The IRS has been criticized for confirming that the passive activity rules apply to individual buyers of clean energy tax credits. Currently, under proposed regulations, unless an individual buyer of credits "materially participates" in the seller's business, purchased credits will only offset passive income. This makes it difficult for small energy projects to attract buyers, as individuals will be unlikely to purchase these credits.

A solution may be on the horizon. At the American Bar Association's virtual conference last week, one Treasury attorney said they are looking closely at this issue, as it is unclear whether Congress intended for individuals to be effectively unable to purchase these credits.

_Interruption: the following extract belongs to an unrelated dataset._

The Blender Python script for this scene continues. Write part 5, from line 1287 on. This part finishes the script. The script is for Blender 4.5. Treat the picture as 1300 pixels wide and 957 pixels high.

However, Treasury must give serious thought to how to prevent fraud if they decide to allow individuals to participate.

In other developments, earlier this month Treasury released proposed regulations on the IRA provisions that allow consumers to receive tax credits for purchasing electric vehicles, sell them back to the dealer at the time of sale and receive an immediate rebate to reduce the upfront cost of the vehicle. These "point of sale" transfers are unique to clean vehicle tax credits and are expected to encourage consumers to trade in their gas guzzlers for cleaner electric vehicles.

These developments indicate that Treasury is thinking creatively about new ways to expand participation in energy tax credit transfers to help advance the Biden Administration's clean energy goals, rather than focusing solely on protecting the fisc.